1. Answer in terms of the language
It differs in the storage duration. If you use an integer array, it could be at the file scope (outside any function):
int arr[5];
This has static storage duration, which means the object is alive for the whole execution time of the program.
The other possibility is inside a function:
void foo(void)
{
int arr[5];
}
This variant has automatic storage duration, so the object is only alive as long as the program execution is inside this function (more generally: inside the scope of the variable which is the enclosing pair of braces: { ... })
If you use malloc() instead, the object has dynamic storage duration. This means you decide for how long the object is alive. It stays alive until you call free() on it.
2. Answer in terms of the OS
malloc() is typically implemented on the heap. This is an area of your address space where your program can dynamically request more memory from the OS.
In contrast, with an object with automatic storage duration, typical implementations place it on the stack (where a new frame is created for each function call) and with static storage duration, it will be in a data segment of your program already from the start.
This part of the answer is intentionally a bit vague; C implementations exist for a vast variety of systems, and while stack, heap and data segments are used in many modern operating systems with virtual memory management, they are by no means required -- take for example embedded platforms and microcontrollers where your program might run without any operating system. So, writing portable C code, you should (most of the time) only be interested in what the language specifies.

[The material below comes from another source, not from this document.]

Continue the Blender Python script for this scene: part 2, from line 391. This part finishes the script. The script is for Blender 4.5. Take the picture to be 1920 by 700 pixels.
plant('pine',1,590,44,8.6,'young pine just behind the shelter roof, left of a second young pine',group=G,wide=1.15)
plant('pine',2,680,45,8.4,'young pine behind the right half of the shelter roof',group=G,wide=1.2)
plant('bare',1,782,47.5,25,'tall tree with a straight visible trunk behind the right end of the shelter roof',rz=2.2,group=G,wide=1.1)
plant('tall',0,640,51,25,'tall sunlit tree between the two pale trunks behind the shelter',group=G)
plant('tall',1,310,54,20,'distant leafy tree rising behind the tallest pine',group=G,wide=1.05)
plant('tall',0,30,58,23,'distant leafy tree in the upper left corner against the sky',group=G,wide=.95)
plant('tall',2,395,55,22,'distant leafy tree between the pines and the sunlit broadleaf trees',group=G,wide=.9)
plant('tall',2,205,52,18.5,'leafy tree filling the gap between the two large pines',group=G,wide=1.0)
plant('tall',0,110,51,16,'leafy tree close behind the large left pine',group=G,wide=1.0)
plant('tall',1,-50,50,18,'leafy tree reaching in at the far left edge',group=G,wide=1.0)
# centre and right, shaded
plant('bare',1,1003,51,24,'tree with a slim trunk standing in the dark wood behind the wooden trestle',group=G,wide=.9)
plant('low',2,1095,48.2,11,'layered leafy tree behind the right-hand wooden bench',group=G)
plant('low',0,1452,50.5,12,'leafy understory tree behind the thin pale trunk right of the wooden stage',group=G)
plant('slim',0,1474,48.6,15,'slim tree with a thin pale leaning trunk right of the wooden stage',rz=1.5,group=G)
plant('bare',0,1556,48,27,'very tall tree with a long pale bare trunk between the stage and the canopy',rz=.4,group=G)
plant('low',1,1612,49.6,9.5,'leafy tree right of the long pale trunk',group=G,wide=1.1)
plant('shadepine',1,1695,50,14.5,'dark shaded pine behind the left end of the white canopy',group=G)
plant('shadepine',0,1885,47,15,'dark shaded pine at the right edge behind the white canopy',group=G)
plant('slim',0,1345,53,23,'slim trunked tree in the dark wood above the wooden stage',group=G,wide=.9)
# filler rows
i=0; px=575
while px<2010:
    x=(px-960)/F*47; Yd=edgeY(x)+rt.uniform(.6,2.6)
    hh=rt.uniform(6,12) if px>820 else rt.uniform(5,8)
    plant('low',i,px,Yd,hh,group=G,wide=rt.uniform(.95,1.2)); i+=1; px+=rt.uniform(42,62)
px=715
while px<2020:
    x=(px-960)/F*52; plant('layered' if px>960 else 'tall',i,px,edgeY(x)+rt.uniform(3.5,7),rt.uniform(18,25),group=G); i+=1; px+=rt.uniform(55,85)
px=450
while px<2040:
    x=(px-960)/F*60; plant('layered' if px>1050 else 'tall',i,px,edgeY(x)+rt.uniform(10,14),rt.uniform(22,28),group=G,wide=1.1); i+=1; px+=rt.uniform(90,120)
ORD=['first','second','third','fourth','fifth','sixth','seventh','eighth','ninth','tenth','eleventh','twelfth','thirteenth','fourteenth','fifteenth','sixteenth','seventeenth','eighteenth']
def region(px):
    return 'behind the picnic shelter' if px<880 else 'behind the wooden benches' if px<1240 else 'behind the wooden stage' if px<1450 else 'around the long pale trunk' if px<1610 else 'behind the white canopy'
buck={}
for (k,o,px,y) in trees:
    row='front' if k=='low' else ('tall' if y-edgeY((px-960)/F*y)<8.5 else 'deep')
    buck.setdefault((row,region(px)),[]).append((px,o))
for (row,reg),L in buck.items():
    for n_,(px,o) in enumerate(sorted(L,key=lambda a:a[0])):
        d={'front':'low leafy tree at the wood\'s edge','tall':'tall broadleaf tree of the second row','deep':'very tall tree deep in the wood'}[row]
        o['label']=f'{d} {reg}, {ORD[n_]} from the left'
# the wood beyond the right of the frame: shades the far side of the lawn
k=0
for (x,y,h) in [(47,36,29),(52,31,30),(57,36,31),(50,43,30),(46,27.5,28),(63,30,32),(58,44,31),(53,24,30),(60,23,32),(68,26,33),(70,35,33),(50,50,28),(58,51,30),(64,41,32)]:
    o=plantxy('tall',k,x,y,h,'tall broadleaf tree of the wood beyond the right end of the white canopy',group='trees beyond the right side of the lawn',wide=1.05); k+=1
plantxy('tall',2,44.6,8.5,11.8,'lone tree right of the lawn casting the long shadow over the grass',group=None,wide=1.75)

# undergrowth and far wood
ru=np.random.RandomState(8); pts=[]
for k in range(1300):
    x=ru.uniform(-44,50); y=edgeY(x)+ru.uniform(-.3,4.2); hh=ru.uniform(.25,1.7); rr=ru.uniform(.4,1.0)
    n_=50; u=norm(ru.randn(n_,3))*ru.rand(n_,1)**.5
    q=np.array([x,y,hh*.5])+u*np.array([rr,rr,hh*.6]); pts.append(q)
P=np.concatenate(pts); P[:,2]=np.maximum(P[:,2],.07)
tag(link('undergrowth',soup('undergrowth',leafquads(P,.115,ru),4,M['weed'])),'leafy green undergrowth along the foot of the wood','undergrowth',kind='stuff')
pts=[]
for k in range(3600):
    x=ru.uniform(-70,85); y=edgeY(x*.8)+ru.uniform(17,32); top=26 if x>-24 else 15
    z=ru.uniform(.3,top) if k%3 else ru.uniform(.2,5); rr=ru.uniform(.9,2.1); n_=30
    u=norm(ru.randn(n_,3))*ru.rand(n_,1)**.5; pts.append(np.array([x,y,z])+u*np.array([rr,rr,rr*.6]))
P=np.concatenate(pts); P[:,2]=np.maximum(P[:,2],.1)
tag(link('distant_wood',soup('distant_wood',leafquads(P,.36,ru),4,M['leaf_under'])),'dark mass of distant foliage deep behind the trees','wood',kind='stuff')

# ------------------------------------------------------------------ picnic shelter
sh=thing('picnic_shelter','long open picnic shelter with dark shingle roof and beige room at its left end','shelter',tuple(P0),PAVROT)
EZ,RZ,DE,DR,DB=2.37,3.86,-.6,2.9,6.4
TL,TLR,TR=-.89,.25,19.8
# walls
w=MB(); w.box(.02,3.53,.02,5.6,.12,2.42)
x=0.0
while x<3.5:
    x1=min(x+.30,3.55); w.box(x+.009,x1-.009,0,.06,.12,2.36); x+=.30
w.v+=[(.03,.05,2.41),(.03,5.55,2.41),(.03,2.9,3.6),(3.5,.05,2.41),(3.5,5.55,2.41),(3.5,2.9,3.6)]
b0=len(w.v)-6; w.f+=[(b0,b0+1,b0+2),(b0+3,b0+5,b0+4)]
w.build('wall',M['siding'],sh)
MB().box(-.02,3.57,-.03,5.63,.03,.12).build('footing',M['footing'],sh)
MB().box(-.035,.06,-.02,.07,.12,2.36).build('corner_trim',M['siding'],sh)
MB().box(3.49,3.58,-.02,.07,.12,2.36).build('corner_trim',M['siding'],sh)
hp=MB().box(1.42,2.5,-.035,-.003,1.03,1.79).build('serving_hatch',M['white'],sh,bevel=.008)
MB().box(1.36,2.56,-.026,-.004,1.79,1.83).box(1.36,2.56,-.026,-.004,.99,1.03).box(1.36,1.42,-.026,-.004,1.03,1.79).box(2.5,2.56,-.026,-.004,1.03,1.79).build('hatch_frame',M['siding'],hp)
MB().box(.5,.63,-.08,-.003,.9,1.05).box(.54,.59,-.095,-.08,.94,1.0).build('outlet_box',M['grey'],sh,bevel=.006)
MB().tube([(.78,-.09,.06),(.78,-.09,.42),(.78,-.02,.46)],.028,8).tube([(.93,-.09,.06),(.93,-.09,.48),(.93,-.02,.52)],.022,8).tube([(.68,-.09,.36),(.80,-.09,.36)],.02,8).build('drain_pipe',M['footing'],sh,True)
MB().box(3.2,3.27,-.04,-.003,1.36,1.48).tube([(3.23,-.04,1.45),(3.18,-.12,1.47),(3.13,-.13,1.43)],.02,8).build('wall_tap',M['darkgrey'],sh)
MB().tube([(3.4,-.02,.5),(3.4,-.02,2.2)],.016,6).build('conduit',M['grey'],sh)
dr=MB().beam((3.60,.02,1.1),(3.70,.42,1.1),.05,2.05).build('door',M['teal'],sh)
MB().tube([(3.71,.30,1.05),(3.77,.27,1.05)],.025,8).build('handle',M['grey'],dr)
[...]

The C standard is very clear on this.
The memory pointed to by ptr has dynamic storage duration.
The memory associated with an int foo[5];, say has automatic storage duration.
The key difference between the two is that in the dynamic case you need to call free on ptr to release the memory once you're done with it, whereas foo will be released automatically once it goes out of scope.
The mechanism for acquiring the memory in either case is intentionally left to the compiler.
For further research, Google the terms that I've italicised.